**Provided material:**

□ □ □ □ □ □ □

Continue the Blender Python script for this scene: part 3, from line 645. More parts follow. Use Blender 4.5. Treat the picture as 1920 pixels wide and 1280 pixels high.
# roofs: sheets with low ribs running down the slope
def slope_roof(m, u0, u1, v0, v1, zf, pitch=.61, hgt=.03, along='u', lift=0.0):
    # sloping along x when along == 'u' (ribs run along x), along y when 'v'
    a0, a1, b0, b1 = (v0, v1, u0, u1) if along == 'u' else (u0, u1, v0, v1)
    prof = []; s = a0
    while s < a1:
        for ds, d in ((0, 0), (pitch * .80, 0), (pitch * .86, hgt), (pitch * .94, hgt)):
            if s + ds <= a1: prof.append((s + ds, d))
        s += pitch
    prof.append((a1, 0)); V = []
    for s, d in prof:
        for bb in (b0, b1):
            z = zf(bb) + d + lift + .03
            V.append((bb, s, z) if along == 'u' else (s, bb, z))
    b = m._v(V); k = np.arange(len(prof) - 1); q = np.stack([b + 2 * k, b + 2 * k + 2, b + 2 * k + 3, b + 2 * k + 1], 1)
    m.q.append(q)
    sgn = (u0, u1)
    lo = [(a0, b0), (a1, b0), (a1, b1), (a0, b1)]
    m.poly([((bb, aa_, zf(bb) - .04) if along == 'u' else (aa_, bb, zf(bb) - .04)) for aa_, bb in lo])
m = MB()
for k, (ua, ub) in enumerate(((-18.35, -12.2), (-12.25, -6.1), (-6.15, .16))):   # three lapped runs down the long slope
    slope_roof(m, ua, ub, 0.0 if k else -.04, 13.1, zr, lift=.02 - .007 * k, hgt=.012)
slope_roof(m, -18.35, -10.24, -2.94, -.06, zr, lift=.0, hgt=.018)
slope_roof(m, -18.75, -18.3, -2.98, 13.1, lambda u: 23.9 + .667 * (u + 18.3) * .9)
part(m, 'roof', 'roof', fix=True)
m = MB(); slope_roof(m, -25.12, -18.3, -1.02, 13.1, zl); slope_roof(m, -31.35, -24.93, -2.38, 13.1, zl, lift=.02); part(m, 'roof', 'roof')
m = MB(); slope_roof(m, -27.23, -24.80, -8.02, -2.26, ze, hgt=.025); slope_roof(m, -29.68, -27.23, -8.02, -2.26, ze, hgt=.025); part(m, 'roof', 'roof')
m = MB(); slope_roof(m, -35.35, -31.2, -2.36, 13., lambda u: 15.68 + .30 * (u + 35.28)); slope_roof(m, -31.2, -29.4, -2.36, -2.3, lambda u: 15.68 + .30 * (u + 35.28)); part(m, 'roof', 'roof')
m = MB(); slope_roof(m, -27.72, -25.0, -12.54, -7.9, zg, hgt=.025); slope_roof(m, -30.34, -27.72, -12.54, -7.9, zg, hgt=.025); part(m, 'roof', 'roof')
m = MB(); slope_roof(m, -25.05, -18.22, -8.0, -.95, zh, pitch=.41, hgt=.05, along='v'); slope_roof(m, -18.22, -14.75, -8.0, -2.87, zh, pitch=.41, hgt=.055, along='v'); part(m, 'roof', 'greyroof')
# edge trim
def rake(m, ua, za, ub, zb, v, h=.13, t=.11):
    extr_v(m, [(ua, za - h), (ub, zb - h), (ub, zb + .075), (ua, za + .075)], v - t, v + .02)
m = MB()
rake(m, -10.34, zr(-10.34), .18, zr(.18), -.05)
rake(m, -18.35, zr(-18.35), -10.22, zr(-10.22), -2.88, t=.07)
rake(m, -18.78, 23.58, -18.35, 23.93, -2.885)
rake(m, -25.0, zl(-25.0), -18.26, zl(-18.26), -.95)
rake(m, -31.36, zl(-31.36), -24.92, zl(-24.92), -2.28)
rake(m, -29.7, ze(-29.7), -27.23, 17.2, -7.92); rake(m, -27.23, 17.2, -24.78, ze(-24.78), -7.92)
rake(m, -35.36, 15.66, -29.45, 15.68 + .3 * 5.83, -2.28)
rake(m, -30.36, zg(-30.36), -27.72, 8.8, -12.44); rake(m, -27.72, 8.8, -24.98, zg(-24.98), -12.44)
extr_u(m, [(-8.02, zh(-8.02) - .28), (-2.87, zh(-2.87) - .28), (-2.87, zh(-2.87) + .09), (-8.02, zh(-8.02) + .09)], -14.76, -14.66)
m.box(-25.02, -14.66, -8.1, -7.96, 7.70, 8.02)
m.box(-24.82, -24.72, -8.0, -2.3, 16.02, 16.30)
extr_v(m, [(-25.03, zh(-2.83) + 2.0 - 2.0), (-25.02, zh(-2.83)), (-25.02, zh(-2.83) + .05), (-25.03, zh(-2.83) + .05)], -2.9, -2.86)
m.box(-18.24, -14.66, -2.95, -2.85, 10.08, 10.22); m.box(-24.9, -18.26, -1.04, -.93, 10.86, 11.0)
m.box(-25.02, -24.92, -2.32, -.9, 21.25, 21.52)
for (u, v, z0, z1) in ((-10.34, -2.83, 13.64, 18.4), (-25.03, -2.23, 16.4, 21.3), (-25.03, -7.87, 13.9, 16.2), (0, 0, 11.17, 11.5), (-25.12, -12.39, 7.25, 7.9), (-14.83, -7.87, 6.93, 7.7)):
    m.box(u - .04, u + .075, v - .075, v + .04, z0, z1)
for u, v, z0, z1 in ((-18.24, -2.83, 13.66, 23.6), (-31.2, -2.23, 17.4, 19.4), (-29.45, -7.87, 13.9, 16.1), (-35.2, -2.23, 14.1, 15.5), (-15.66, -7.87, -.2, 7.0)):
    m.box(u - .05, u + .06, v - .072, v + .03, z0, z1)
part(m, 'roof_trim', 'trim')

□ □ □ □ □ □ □

**Given instruction:** Identify each line containing the string "part" and copy it out.

**Solution for this task:**
Continue the Blender Python script for this scene: part 3, from line 645. More parts follow. Use Blender 4.5. Treat the picture as 1920 pixels wide and 1280 pixels high.
part(m, 'roof', 'roof', fix=True)
m = MB(); slope_roof(m, -25.12, -18.3, -1.02, 13.1, zl); slope_roof(m, -31.35, -24.93, -2.38, 13.1, zl, lift=.02); part(m, 'roof', 'roof')
m = MB(); slope_roof(m, -27.23, -24.80, -8.02, -2.26, ze, hgt=.025); slope_roof(m, -29.68, -27.23, -8.02, -2.26, ze, hgt=.025); part(m, 'roof', 'roof')
m = MB(); slope_roof(m, -35.35, -31.2, -2.36, 13., lambda u: 15.68 + .30 * (u + 35.28)); slope_roof(m, -31.2, -29.4, -2.36, -2.3, lambda u: 15.68 + .30 * (u + 35.28)); part(m, 'roof', 'roof')
m = MB(); slope_roof(m, -27.72, -25.0, -12.54, -7.9, zg, hgt=.025); slope_roof(m, -30.34, -27.72, -12.54, -7.9, zg, hgt=.025); part(m, 'roof', 'roof')
m = MB(); slope_roof(m, -25.05, -18.22, -8.0, -.95, zh, pitch=.41, hgt=.05, along='v'); slope_roof(m, -18.22, -14.75, -8.0, -2.87, zh, pitch=.41, hgt=.055, along='v'); part(m, 'roof', 'greyroof')
part(m, 'roof_trim', 'trim')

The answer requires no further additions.